Squeaky-Green: Two Waste-free Ways To Wash Up


Trying to limit the environmental impact of your kitchen? No matter how many food scraps you compost or eco-friendly detergents you use, there are your traditional old appliances, encouraging you to do things the bad old way. They need to be rethought, incorporating all that we now know about sustainably closed loops and thrifty environmentalism…and here are two designs from the forefront of that kitchen eco-revolution.


(Image via: Dezeen)

The Flow2 Kitchen doesn’t rely on fancy electronics – but it is a technological marvel. Aside from a little plumbing and wiring this unit is a free-standing sideboard complete with sink, cooker and refrigerator. The key to its success is “low-tech” physics, cycling round in an energy-conserving, resource-hoarding loop. Newly washed pots drip their excess water onto edible plants. The fridge uses evaporating water to suck heat away from it – yep, no electrical supply needed (your utility budget will sniffle with joy).

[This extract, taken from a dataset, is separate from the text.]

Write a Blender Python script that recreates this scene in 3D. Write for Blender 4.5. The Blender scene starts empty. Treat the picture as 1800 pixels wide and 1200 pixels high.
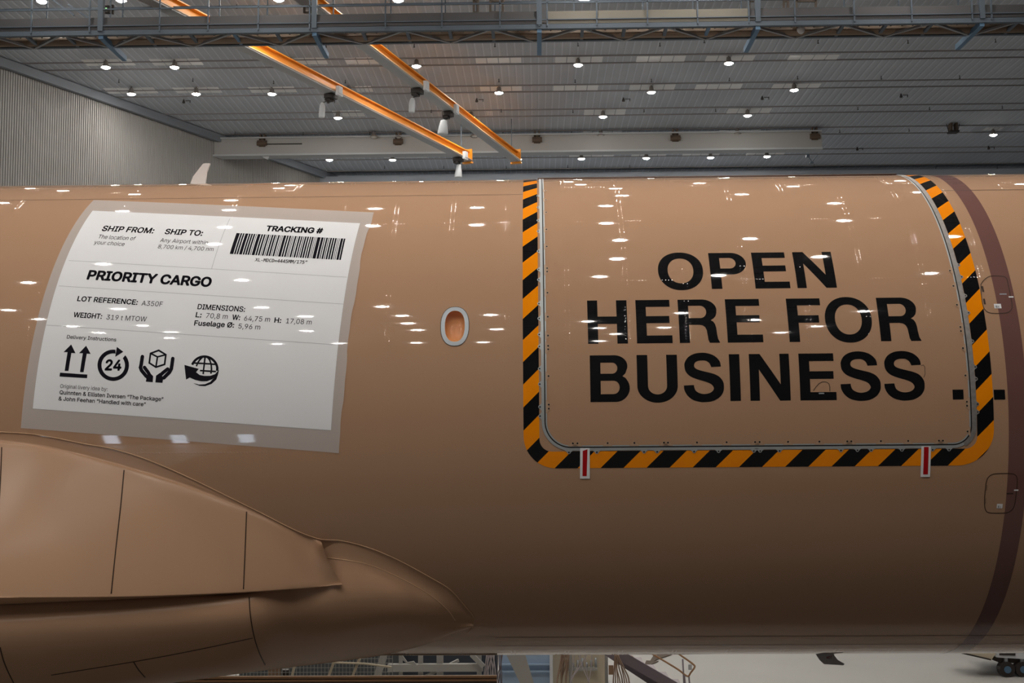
import bpy, bmesh, math, random
from mathutils import Vector, Matrix
from mathutils.geometry import tessellate_polygon, interpolate_bezier, delaunay_2d_cdt
from mathutils.bvhtree import BVHTree
random.seed(7)
S = bpy.context.scene
COL = S.collection
pi = math.pi

# ------------------------------------------------------------------ camera
AX = 5.0                       # height of the fuselage axis above the floor
R = 2.98                       # fuselage radius (5.96 m diameter)
F = 2181.7
CAM = Vector((0.0, -15.90, AX - 0.493))
PITCH, YAW, ROLL = 0.09, 0.0204, 0.0072
RM = Matrix.Rotation(YAW, 3, 'Z') @ Matrix.Rotation(PITCH, 3, 'X') @ Matrix.Rotation(ROLL, 3, 'Y')
cd = bpy.data.cameras.new('camera')
cd.sensor_width = 36.0
cd.lens = F / 1800 * 36
cd.clip_start, cd.clip_end = 0.1, 300
cam = bpy.data.objects.new('camera', cd)
COL.objects.link(cam)
m3 = Matrix((RM.col[0], RM.col[2], -RM.col[1])).transposed()
cam.matrix_world = Matrix.Translation(CAM) @ m3.to_4x4()
S.camera = cam

# ------------------------------------------------------------------ world, exposure
w = bpy.data.worlds.new('world')
S.world = w
w.use_nodes = True
bg = w.node_tree.nodes['Background']
bg.inputs[0].default_value = (0.30, 0.42, 0.62, 1)     # dusk outside the open hangar end
bg.inputs[1].default_value = 0.10
S.view_settings.view_transform = 'Standard'
S.view_settings.look = 'None'
S.view_settings.gamma = 1.0
S.view_settings.exposure = 0.0
LENS_POWER = 350.0


def ray(px, py):
    return (RM @ Vector(((px - 900) / F, 1.0, -(py - 600) / F)))


def at(px, py, Y):
    d = ray(px, py)
    return CAM + d * ((Y - CAM.y) / d.y)


def at_z(px, py, z):
    d = ray(px, py)
    return CAM + d * ((z - CAM.z) / d.z)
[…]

Food scraps go into the built-in vermicomposter, where your very own population of worms will nibble it down into compost ideal for the garden or for those plants under your drip-tray. And if you have kids…what better demonstration of the entire point of recycling?


(Image via: Kontrastblog)

But perhaps you like hi-tech – and perhaps you have more than a little money to throw around, in which case can we interest you in the rather science-fictional delights of the Brand Aion? The work of French designer Antoine LeBrun, the Aion works in a similar way to part of the Flow2 by conserving water, diverting any excess into the plants housed in the lid.


(Image via: Kontrastblog)

However, shut the lid and things get really clever. The whole device turns into a low-energy dishwasher – using a vegetable soap created by the plants growing above it. You keep track of how far along the cleaning cycle it is via the digital readout glowing on the front. Meanwhile, all that greenery is cleaning upwards as well, by scrubbing the air in your kitchen and leaving it as pristine as your crockery. When it becomes available (yes, it’s still in the early stages of prototyping), expect this device to get everyone in a lather.